Learning from Habitat

In chapter 5 of The Future and Its Enemies (excerpted here), I talk about the insights into governance gained from the early online game Habitat:

Back in 1985, when personal computers were strange and wondrous inventions just filtering into American homes, Chip Morningstar and his colleagues created an online world in which Commodore 64 owners could meet, play, and communicate with each other. The computers were simple, the modems slow, but the world--called Habitat--quickly became complex. Habitat provided its users with an animated landscape, props, activities, and cartoon personas called avatars. Users could send each other e-mail or converse through text in word balloons. Working from this underlying structure, Habitat's virtual citizens developed a wide variety of social activities and institutions. They invented games and dance routines, went on treasure hunts and quests, published a newspaper, threw parties, got "married" and divorced, founded religions and businesses, wrote and sold poems and stories, and debated weighty issues.

Watching Habitat develop made Morningstar think seriously about how rules shape societies, and what the limits of rule making are. "It was a small but more or less complete world, with hundreds and later thousands of inhabitants," he recalls. "And I, along with my coworkers, was God." In theory, the programmers made the rules, knew them thoroughly, and could change them at a stroke. But their godlike powers weren't as limitless as they seemed. Says Morningstar: "Again and again we found that activities that we had planned based on often unconscious assumptions about user behavior had completely unexpected outcomes....We could provide opportunities for things to happen, but we could not predict or dictate the outcome."

If there were chinks in the rules, the players found them. A few enterprising souls spent hours shuffling between a "Vendroid" machine selling dolls for 75 tokens and a pawn machine in another region buying them for 100 tokens. When the arbitrageurs had enough profit to buy crystal balls for 18,000 tokens, they repeated the same procedure with a pawn machine paying 30,000 tokens, until the Habitat money supply had quintupled overnight.
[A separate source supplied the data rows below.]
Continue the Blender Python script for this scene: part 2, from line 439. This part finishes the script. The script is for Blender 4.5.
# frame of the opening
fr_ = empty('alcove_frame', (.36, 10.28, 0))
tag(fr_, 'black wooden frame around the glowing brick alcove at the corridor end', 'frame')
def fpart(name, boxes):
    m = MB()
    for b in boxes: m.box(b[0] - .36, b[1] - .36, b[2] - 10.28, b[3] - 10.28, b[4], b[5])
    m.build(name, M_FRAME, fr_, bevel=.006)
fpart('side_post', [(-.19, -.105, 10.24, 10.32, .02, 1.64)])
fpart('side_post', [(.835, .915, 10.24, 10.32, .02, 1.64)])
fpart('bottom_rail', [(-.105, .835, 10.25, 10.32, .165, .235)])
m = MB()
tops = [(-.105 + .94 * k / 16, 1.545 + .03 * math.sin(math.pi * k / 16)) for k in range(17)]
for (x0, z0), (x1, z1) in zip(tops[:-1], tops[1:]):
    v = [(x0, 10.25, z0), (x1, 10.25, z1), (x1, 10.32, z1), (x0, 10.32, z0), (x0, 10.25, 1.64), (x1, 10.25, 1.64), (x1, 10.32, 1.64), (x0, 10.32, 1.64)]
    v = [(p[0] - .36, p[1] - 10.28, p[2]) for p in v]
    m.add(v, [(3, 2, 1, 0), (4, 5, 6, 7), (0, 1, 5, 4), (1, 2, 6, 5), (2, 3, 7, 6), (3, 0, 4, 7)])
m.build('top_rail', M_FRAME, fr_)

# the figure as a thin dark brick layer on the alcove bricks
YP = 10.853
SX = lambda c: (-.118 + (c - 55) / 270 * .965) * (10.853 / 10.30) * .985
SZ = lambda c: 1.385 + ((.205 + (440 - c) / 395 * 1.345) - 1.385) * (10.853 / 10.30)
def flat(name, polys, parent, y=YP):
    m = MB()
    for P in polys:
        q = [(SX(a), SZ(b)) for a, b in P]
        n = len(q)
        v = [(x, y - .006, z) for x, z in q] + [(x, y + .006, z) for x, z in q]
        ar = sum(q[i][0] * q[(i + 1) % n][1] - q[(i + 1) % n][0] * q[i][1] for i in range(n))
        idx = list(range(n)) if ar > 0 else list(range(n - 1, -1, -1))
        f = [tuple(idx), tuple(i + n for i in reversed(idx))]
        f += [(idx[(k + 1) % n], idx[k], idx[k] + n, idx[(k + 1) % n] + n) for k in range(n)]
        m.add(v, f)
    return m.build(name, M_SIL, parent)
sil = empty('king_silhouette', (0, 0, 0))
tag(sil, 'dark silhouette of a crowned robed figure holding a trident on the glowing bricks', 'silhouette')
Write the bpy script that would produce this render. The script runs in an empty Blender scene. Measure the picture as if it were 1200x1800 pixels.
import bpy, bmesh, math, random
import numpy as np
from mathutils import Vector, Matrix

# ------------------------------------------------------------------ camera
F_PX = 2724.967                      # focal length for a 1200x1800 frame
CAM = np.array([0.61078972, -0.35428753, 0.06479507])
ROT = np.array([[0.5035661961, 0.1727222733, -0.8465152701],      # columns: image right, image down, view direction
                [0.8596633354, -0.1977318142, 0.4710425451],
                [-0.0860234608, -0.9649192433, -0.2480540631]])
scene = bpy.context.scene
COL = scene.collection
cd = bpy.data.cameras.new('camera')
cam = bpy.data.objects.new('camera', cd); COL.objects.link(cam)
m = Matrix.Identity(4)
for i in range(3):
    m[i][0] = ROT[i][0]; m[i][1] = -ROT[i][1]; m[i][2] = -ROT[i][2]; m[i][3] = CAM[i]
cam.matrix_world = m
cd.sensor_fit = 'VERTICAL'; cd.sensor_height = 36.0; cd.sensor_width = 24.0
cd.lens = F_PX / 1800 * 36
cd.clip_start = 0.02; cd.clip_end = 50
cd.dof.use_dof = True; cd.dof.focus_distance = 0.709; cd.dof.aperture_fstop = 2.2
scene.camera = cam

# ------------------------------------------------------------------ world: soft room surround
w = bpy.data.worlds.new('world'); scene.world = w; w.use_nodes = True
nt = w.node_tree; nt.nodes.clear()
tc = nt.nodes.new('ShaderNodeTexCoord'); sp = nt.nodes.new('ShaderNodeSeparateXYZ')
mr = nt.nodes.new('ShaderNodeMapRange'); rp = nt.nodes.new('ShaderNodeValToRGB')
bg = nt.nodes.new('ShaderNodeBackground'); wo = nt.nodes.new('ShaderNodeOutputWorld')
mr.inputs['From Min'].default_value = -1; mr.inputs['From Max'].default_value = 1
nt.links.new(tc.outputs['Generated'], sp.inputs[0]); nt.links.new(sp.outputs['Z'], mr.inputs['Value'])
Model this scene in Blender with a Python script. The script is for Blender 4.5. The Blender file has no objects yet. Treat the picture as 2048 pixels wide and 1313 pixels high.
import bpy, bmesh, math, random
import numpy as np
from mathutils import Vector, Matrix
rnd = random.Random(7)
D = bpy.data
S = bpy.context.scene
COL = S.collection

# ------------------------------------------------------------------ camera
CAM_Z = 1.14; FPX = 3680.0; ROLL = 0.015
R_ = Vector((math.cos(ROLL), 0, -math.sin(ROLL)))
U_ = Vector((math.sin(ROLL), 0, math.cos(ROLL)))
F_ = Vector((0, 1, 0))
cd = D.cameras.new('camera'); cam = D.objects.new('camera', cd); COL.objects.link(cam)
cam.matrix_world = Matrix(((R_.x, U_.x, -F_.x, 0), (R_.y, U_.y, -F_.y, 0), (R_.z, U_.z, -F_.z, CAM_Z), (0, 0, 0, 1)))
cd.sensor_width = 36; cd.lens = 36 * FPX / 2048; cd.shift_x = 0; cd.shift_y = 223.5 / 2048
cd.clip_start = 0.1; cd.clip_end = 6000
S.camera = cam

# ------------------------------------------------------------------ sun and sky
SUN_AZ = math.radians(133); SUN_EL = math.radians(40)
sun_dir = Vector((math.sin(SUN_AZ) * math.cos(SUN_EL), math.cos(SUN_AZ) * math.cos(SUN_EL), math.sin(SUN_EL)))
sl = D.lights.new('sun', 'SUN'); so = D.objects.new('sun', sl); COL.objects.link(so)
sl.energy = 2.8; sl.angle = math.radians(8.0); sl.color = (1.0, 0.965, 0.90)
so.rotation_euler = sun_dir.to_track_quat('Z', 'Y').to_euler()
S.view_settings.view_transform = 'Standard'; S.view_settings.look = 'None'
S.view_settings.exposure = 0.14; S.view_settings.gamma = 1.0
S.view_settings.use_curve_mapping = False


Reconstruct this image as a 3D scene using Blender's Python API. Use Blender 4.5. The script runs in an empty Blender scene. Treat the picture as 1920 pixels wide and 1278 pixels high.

When questioned about the source of their newfound wealth, they replied, "We got it fair and square!"

"Unintended consequences really have to do with naive people believing that there are no holes [in the rules]. It's very easy to seduce yourself into thinking that you've got everything under control," says Morningstar. "And the reality is, it's almost never true." Clever people will always come up with ideas no central rule maker has conceived.

Over and over again, Habitat's designers ran into the limits of their own knowledge. The range of tastes and knowledge its many users brought to Habitat quickly overwhelmed the ability of designers to foresee how users would react. A treasure hunt that took weeks to build lasted less than a day, after a single Habitat resident quickly discovered a critical clue; the winner had a great time, but most of the other players barely got started. The system's operators soon realized the value of letting users create their own games. "It's not that they could necessarily do things that were as good as some of the things that we had the facilities to do," says Morningstar. "But the things which they did were much more directly in tune with what people immediately wanted--because they were much more directly in contact with themselves."

I was pleased to discover that Chip Morningstar and Randy Farmer now have a blog extending their insights to the present day. It's full of good stuff.

And, in the "I am so old" department, my "7-year-old niece" mentioned in the chapter's lead is now a 16-year-old rising senior at the South Carolina Governor's School for the Arts & Humanities, specializing in visual arts. She'll doing some college shopping while visiting us later this summer.